Directions:
Repeat the data that follows, word for word, without the images.

= = = = = = =

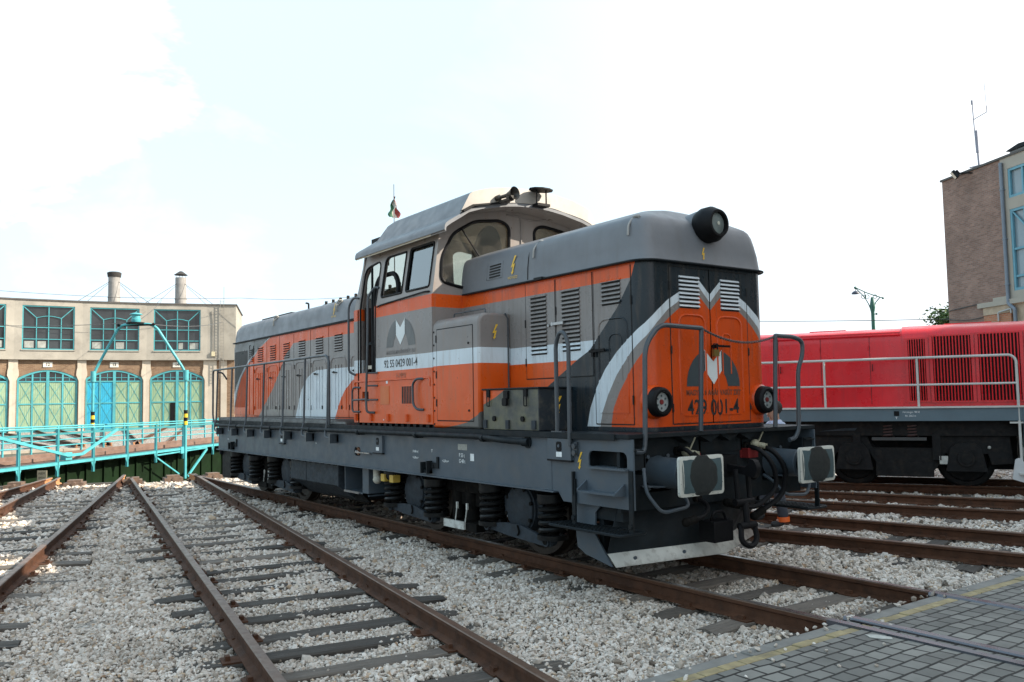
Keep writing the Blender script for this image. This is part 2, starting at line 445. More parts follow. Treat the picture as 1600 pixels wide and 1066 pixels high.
# lifting brackets
for x in(-4.03,-11.9):
    d=MB(); d.box(x-.17,x-.15,-1.46,-1.38,.86,1.0); d.box(x-.02,x+.0,-1.46,-1.38,.86,1.02); d.box(x-.17,x+.17,-1.40,-1.38,.93,1.0); d.box(x+.13,x+.17,-1.40,-1.38,1.0,1.075); d.box(x-.15,x,-1.42,-1.38,.86,.9)
    d.cyl((x+.05,-1.39,.95),(x+.05,-1.41,.95),.025)
    part(d,'lifting_bracket',M['frame_dark'])
# small boxes on the frame side
for x0,x1,z0,z1 in((-1.62,-1.25,1.14,1.37),(-5.62,-5.34,1.045,1.30),(-9.30,-9.08,1.06,1.29)):
    d=MB(); d.box(x0,x1,-1.415,-1.38,z0,z1); d.box(x0-.008,x1+.008,-1.42,-1.38,z0,z0+.018,1)
    cx=(x0+x1)/2
    d.prism('xz',rrect(cx-.045,cx+.045,z1-.13,z1-.03,.03),-1.417,-1.414,1); d.cyl((cx,-1.416,z1-.075),(cx,-1.424,z1-.075),.016,10,0)
    d.box(cx-.045,cx+.045,-1.4175,-1.414,z0+.045,z0+.095,2)
    part(d,'frame_box',[M['frame'],M['black'],M['white_mark']],bevel=.003)
d=MB(); d.box(-6.16,-5.70,-1.44,-1.40,1.035,1.05); d.cyl((-6.25,-1.37,1.05),(-6.12,-1.42,1.045),.022,10); d.cyl((-6.24,-1.31,1.05),(-6.24,-1.35,1.05),.06,12,1)
part(d,'brake_handle',[M['steel'],pm('rusty socket',(.16,.07,.035),.8,var=.4,scale=20)])
# ---- hood (front): U shaped wall with rounded nose corners
def hood_outline(x_back,xf,hw,r,n=8):
    p=[(x_back,-hw)]
    for i in range(n+1):
        a=-PI/2+PI/2*i/n; p.append((xf-r+r*math.cos(a),-hw+r+r*math.sin(a)))
    for i in range(n+1):
        a=PI/2*i/n; p.append((xf-r+r*math.cos(a),hw-r+r*math.sin(a)))
    p.append((x_back,hw)); return p
def wall(mb,pl,z0,z1,mi=0,sm=True):
    n=len(pl); vs=[(x,y,z0) for x,y in pl]+[(x,y,z1) for x,y in pl]
    mb.add(vs,[(i,i+1,n+i+1,n+i) for i in range(n-1)],mi,sm)
def loft_roof(mb,xb,xf,hw,prof,rf=.2,mi=0):
    """prof: (inset, frontinset, z)"""
    rows=[]
    for ins,fi,z in prof:
        h=max(hw-ins,.0); r=min(rf,h*.9)
        o=hood_outline(xb,xf-fi,max(h,.001),max(r,.0005),8); rows.append([(x,y,z) for x,y in o])
    n=len(rows[0]); vs=[p for r in rows for p in r]; fs=[]
    for k in range(len(rows)-1):
        for i in range(n-1): fs.append((k*n+i,k*n+i+1,(k+1)*n+i+1,(k+1)*n+i))
        fs.append(((k+1)*n-1,k*n,(k+1)*n,(k+2)*n-1))   # back closure
    mb.add(vs,fs,mi,True)
h=MB(); wall(h,hood_outline(-4.0,-.64,HW,.18),1.432,3.14)
HOOD=part(h,'front_hood',M['hood'])
RP=[(-.012,-.012,3.135),(0,0,3.16),(.006,.02,3.3),(.02,.045,3.42),(.034,.065,3.505),(.055,.09,3.565),(.085,.115,3.597),(.13,.145,3.618),(.21,.20,3.652),(.43,.32,3.732),(.68,.46,3.79),(.929,.66,3.815)]
h=MB(); loft_roof(h,-4.0,-.63,HW,RP,.17)
ROOF=part(h,'hood_roof',M['hoodtop'])
# gutter
def off_outline(xb,xf,hw,r,d): return hood_outline(xb,xf+d,hw+d,r+d,8)
g=MB(); g.tube([(x,y,3.128) for x,y in off_outline(-3.9,-.64,HW,.18,.05)],.011,8)
o1=off_outline(-3.9,-.64,HW,.18,-.01);o2=off_outline(-3.9,-.64,HW,.18,.05); n=len(o1)
g.add([(x,y,3.122) for x,y in o1]+[(x,y,3.116) for x,y in o2],[(i,i+1,n+i+1,n+i) for i in range(n-1)])
g.box(-2.35,-2.2,-1.0,-.93,3.12,3.15)
part(g,'rain_gutter',M['frame_dark'],parent=HOOD)
# seams, doors, stamped arches, louvres on the near side and the nose
def arch_bead(mb,x0,x1,z0,z1,y,r=.012,mi=0,front=None):
    pts=[(x0,z0),(x0,z1),(x1,z1),(x1,z0)]
    P3=[((u,y,w) if front is None else (front,u,w)) for u,w in pts]
    mb.tube(fillet(P3,min(.12,abs(x1-x0)*.45),6),r,8,mi)
def louvre(parent,x0,x1,z0,z1,nl,y=-HW,front=None,mat=None):
    m=MB(); h_=(z1-z0)/nl
    for i in range(nl):
        zb=z0+i*h_
        prof=[(0,zb+.44*h_),(-.017,zb+.40*h_),(-.019,zb+.47*h_),(-.008,zb+.86*h_),(0,zb+.98*h_)]
        if front is None: m.prism('yz',[(y+(a if y<0 else -a),b) for a,b in prof],x0,x1); m.box(x0+.004,x1-.004,y-.0015 if y<0 else y,y if y<0 else y+.0015,zb+.02*h_,zb+.43*h_,1)  # dark strips stand for the shade in the gaps under the slats
        else: 
            m.prism('xz',[(front-a,b) for a,b in prof],x0,x1); m.box(front,front+.0015,x0+.004,x1-.004,zb+.02*h_,zb+.43*h_,1)
    m_=part(m,'louvre',[mat or M['hood'],M['seam']],parent=parent)
    return m_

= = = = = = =

Correct result:
Keep writing the Blender script for this image. This is part 2, starting at line 445. More parts follow. Treat the picture as 1600 pixels wide and 1066 pixels high.
# lifting brackets
for x in(-4.03,-11.9):
    d=MB(); d.box(x-.17,x-.15,-1.46,-1.38,.86,1.0); d.box(x-.02,x+.0,-1.46,-1.38,.86,1.02); d.box(x-.17,x+.17,-1.40,-1.38,.93,1.0); d.box(x+.13,x+.17,-1.40,-1.38,1.0,1.075); d.box(x-.15,x,-1.42,-1.38,.86,.9)
    d.cyl((x+.05,-1.39,.95),(x+.05,-1.41,.95),.025)
    part(d,'lifting_bracket',M['frame_dark'])
# small boxes on the frame side
for x0,x1,z0,z1 in((-1.62,-1.25,1.14,1.37),(-5.62,-5.34,1.045,1.30),(-9.30,-9.08,1.06,1.29)):
    d=MB(); d.box(x0,x1,-1.415,-1.38,z0,z1); d.box(x0-.008,x1+.008,-1.42,-1.38,z0,z0+.018,1)
    cx=(x0+x1)/2
    d.prism('xz',rrect(cx-.045,cx+.045,z1-.13,z1-.03,.03),-1.417,-1.414,1); d.cyl((cx,-1.416,z1-.075),(cx,-1.424,z1-.075),.016,10,0)
    d.box(cx-.045,cx+.045,-1.4175,-1.414,z0+.045,z0+.095,2)
    part(d,'frame_box',[M['frame'],M['black'],M['white_mark']],bevel=.003)
d=MB(); d.box(-6.16,-5.70,-1.44,-1.40,1.035,1.05); d.cyl((-6.25,-1.37,1.05),(-6.12,-1.42,1.045),.022,10); d.cyl((-6.24,-1.31,1.05),(-6.24,-1.35,1.05),.06,12,1)
part(d,'brake_handle',[M['steel'],pm('rusty socket',(.16,.07,.035),.8,var=.4,scale=20)])
# ---- hood (front): U shaped wall with rounded nose corners
def hood_outline(x_back,xf,hw,r,n=8):
    p=[(x_back,-hw)]
    for i in range(n+1):
        a=-PI/2+PI/2*i/n; p.append((xf-r+r*math.cos(a),-hw+r+r*math.sin(a)))
    for i in range(n+1):
        a=PI/2*i/n; p.append((xf-r+r*math.cos(a),hw-r+r*math.sin(a)))
    p.append((x_back,hw)); return p
def wall(mb,pl,z0,z1,mi=0,sm=True):
    n=len(pl); vs=[(x,y,z0) for x,y in pl]+[(x,y,z1) for x,y in pl]
    mb.add(vs,[(i,i+1,n+i+1,n+i) for i in range(n-1)],mi,sm)
def loft_roof(mb,xb,xf,hw,prof,rf=.2,mi=0):
    """prof: (inset, frontinset, z)"""
    rows=[]
    for ins,fi,z in prof:
        h=max(hw-ins,.0); r=min(rf,h*.9)
        o=hood_outline(xb,xf-fi,max(h,.001),max(r,.0005),8); rows.append([(x,y,z) for x,y in o])
    n=len(rows[0]); vs=[p for r in rows for p in r]; fs=[]
    for k in range(len(rows)-1):
        for i in range(n-1): fs.append((k*n+i,k*n+i+1,(k+1)*n+i+1,(k+1)*n+i))
        fs.append(((k+1)*n-1,k*n,(k+1)*n,(k+2)*n-1))   # back closure
    mb.add(vs,fs,mi,True)
h=MB(); wall(h,hood_outline(-4.0,-.64,HW,.18),1.432,3.14)
HOOD=part(h,'front_hood',M['hood'])
RP=[(-.012,-.012,3.135),(0,0,3.16),(.006,.02,3.3),(.02,.045,3.42),(.034,.065,3.505),(.055,.09,3.565),(.085,.115,3.597),(.13,.145,3.618),(.21,.20,3.652),(.43,.32,3.732),(.68,.46,3.79),(.929,.66,3.815)]
h=MB(); loft_roof(h,-4.0,-.63,HW,RP,.17)
ROOF=part(h,'hood_roof',M['hoodtop'])
# gutter
def off_outline(xb,xf,hw,r,d): return hood_outline(xb,xf+d,hw+d,r+d,8)
g=MB(); g.tube([(x,y,3.128) for x,y in off_outline(-3.9,-.64,HW,.18,.05)],.011,8)
o1=off_outline(-3.9,-.64,HW,.18,-.01);o2=off_outline(-3.9,-.64,HW,.18,.05); n=len(o1)
g.add([(x,y,3.122) for x,y in o1]+[(x,y,3.116) for x,y in o2],[(i,i+1,n+i+1,n+i) for i in range(n-1)])
g.box(-2.35,-2.2,-1.0,-.93,3.12,3.15)
part(g,'rain_gutter',M['frame_dark'],parent=HOOD)
# seams, doors, stamped arches, louvres on the near side and the nose
def arch_bead(mb,x0,x1,z0,z1,y,r=.012,mi=0,front=None):
    pts=[(x0,z0),(x0,z1),(x1,z1),(x1,z0)]
    P3=[((u,y,w) if front is None else (front,u,w)) for u,w in pts]
    mb.tube(fillet(P3,min(.12,abs(x1-x0)*.45),6),r,8,mi)
def louvre(parent,x0,x1,z0,z1,nl,y=-HW,front=None,mat=None):
    m=MB(); h_=(z1-z0)/nl
    for i in range(nl):
        zb=z0+i*h_
        prof=[(0,zb+.44*h_),(-.017,zb+.40*h_),(-.019,zb+.47*h_),(-.008,zb+.86*h_),(0,zb+.98*h_)]
        if front is None: m.prism('yz',[(y+(a if y<0 else -a),b) for a,b in prof],x0,x1); m.box(x0+.004,x1-.004,y-.0015 if y<0 else y,y if y<0 else y+.0015,zb+.02*h_,zb+.43*h_,1)  # dark strips stand for the shade in the gaps under the slats
        else: 
            m.prism('xz',[(front-a,b) for a,b in prof],x0,x1); m.box(front,front+.0015,x0+.004,x1-.004,zb+.02*h_,zb+.43*h_,1)
    m_=part(m,'louvre',[mat or M['hood'],M['seam']],parent=parent)
    return m_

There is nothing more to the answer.